Facing numerous possibilities for life after high school, Jacqueline Scislowski of Arlington Heights was sure of one thing.

"I was going to get yellow for my dorm room. I always loved the color yellow," the 18-year-old says.

Instead of buying yellow bath towels to match a yellow comforter for her college dorm room, Scislowski is spending part of a gap year in New Zealand, where she plays the Yellow Power Ranger in "Power Rangers Beast Morphers," the 26th and 27th seasons of the iconic worldwide television series, which debuts soon on Nickelodeon.

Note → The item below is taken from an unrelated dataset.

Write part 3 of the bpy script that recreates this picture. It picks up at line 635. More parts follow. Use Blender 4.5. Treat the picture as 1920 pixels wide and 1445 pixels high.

"I prepared so hard for it that everything I hoped would happen happened," Scislowski says during a recent filming break that allows her to spend time in the Arlington Heights house of parents Robert and Kinga Scislowski, where she and her older brother, Matthew, grew up.

As a kid, Scislowski did gymnastics and played travel soccer, was a dancer at Buffalo Grove High School and in a hip-hop dance company, and always stayed fit. It wasn't until she was taking six months of stunt classes with Mike Chat, who once played the Blue Power Ranger, that she got her Power Ranger skills.

"I'd never thrown a punch with my noodle arms," says the teen, who had to choreograph 45 seconds of "jumping, screaming and kicking" as part of her audition for the part. "I worked out three times a day."

She started modeling and acting at age 3, after a stranger at a swimming pool suggested that her mother contact some people in that field.

"The earliest thing I remember is a Crate & Barrel holiday commercial," says Scislowski, who also appeared in print ads for companies such as Kohl's and in a host of movies created by Columbia College film students.

"I got to do horror movies, and I played the mean girl and the cheerleaders," says Scislowski, whose wavy blonde hair put her in demand. One of her highlights came when she was 10 and graced the cover of American Girl magazine. Even before she was old enough to play mean girls and cheerleaders, Scislowski says she loved acting enough to put up with all the hassles.

"We had to drive all the way to Indiana in the middle of the winter," Scislowski says of one of her early roles in "Marlin," a student's film, when she was 6 years old. "I was wearing red onesie pajamas with the little butt flap. I got paid in Skittles."

She worked from 10 a.m. until 2 a.m. the next day, while her mom kept watch.

"I was always there," says Kinga Scislowski, who notes that her daughter operated by an unwavering moral code, even changing words in her script to avoid swearing.

"I'd say, 'Darn!'" Jacqueline Scislowski remembers.

Her Power Rangers gig is the first time Scislowski has acted without her mother at her side. The pair even moved to Los Angeles during 8th grade and again for her senior year of high school to be available for auditions.

She landed a part as "girl with tangled hair" in a TV infomercial, played Student No. 2 in the 2013 "Man of Steel" movie and played a Foley Daughter No. 1 in a 2014 episode of TV's "Criminal Minds."

"I was crying in the background because my mother had rabies," Scislowski says of her role.

Last year, she had a much larger role in the action movie "The End of the World," now available on demand. "I got to do my own stunts," Scislowski says, smiling at the notion of being a 5-foot-5, 120-pound actor who can be her own wonder woman. She does the fight scenes in her role as Zoey Reeves, the Yellow Power Ranger. A favorite at last year's Morphocon gathering of everything Power Ranger, Scislowski gives her fans glimpses into her life, including her childhood, through her @jackiescislowski Instagram account.

"We always tried to make sure she could balance the disappointments and still be a kid," says her father, Robert Scislowski, who treated acting the same as soccer. "This is just another sport."

She flies back to Auckland on Monday to shoot her second season of the series. She's got other projects, including a movie where she plays the mean girl, and another where she has a lead role. She's hoping her work as a Power Ranger leads to parts in TV shows and films.

"My dream role," Scislowski says, envisioning a twist on the action series that starred Matt Damon, "is Jason Bourne."